= RECORDED DATA =
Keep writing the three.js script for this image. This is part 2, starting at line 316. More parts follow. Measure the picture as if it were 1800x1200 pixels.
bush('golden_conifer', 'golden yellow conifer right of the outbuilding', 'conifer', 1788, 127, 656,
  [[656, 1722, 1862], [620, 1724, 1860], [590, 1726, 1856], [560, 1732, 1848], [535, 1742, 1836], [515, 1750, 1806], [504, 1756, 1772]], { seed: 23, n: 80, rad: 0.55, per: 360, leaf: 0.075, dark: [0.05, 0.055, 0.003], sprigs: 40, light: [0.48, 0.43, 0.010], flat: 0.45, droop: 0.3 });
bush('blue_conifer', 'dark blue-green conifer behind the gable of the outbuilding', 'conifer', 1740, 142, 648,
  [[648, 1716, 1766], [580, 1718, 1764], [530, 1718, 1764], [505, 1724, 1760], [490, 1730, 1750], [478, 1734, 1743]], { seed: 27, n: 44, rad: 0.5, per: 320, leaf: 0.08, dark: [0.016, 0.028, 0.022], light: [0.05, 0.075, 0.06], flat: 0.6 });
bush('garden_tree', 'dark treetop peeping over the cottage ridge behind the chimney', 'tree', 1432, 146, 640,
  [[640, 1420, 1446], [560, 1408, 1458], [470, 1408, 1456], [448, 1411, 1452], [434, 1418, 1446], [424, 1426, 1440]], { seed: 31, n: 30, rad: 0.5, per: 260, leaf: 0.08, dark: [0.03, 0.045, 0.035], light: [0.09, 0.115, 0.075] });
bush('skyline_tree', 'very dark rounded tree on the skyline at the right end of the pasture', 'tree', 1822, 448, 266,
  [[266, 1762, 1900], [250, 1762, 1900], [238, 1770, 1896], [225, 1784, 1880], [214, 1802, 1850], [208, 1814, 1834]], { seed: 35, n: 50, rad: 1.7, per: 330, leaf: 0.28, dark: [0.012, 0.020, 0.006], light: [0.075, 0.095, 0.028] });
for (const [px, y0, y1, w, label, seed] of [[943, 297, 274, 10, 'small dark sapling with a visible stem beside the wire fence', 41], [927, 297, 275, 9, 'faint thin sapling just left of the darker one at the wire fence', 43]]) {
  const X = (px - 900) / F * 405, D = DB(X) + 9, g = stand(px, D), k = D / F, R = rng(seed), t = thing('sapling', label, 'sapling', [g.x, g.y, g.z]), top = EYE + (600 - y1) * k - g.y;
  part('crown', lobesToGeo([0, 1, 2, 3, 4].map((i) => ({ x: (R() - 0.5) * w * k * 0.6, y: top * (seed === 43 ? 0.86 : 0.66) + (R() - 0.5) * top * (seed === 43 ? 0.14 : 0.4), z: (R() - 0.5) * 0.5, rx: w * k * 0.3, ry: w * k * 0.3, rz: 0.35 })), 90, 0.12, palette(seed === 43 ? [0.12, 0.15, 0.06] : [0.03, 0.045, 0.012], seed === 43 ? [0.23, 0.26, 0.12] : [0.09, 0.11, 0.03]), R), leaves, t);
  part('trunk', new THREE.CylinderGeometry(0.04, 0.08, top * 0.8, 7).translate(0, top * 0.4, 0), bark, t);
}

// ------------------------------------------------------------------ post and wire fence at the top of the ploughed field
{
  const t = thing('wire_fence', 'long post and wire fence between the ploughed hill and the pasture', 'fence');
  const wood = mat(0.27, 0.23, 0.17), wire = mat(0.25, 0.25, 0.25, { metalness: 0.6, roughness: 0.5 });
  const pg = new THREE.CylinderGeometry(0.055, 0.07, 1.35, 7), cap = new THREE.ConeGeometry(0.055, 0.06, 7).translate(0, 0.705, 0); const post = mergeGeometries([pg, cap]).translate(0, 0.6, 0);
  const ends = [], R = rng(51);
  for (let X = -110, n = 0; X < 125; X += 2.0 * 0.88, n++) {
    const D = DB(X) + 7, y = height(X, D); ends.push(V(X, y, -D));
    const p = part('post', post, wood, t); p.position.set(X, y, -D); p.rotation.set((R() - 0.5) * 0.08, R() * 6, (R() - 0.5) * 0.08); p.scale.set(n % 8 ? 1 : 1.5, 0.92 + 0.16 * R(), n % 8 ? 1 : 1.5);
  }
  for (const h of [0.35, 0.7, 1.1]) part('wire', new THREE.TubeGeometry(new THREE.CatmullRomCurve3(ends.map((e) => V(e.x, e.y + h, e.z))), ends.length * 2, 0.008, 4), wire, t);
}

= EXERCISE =
Only those lines running from the one containing "part('crown', lobesToGeo([0, 1, 2, 3, 4].map((i)" through the last line of the data above are to be copied, exactly, with both ends included.

= SOLUTION =
  part('crown', lobesToGeo([0, 1, 2, 3, 4].map((i) => ({ x: (R() - 0.5) * w * k * 0.6, y: top * (seed === 43 ? 0.86 : 0.66) + (R() - 0.5) * top * (seed === 43 ? 0.14 : 0.4), z: (R() - 0.5) * 0.5, rx: w * k * 0.3, ry: w * k * 0.3, rz: 0.35 })), 90, 0.12, palette(seed === 43 ? [0.12, 0.15, 0.06] : [0.03, 0.045, 0.012], seed === 43 ? [0.23, 0.26, 0.12] : [0.09, 0.11, 0.03]), R), leaves, t);
  part('trunk', new THREE.CylinderGeometry(0.04, 0.08, top * 0.8, 7).translate(0, top * 0.4, 0), bark, t);
}

// ------------------------------------------------------------------ post and wire fence at the top of the ploughed field
{
  const t = thing('wire_fence', 'long post and wire fence between the ploughed hill and the pasture', 'fence');
  const wood = mat(0.27, 0.23, 0.17), wire = mat(0.25, 0.25, 0.25, { metalness: 0.6, roughness: 0.5 });
  const pg = new THREE.CylinderGeometry(0.055, 0.07, 1.35, 7), cap = new THREE.ConeGeometry(0.055, 0.06, 7).translate(0, 0.705, 0); const post = mergeGeometries([pg, cap]).translate(0, 0.6, 0);
  const ends = [], R = rng(51);
  for (let X = -110, n = 0; X < 125; X += 2.0 * 0.88, n++) {
    const D = DB(X) + 7, y = height(X, D); ends.push(V(X, y, -D));
    const p = part('post', post, wood, t); p.position.set(X, y, -D); p.rotation.set((R() - 0.5) * 0.08, R() * 6, (R() - 0.5) * 0.08); p.scale.set(n % 8 ? 1 : 1.5, 0.92 + 0.16 * R(), n % 8 ? 1 : 1.5);
  }
  for (const h of [0.35, 0.7, 1.1]) part('wire', new THREE.TubeGeometry(new THREE.CatmullRomCurve3(ends.map((e) => V(e.x, e.y + h, e.z))), ends.length * 2, 0.008, 4), wire, t);
}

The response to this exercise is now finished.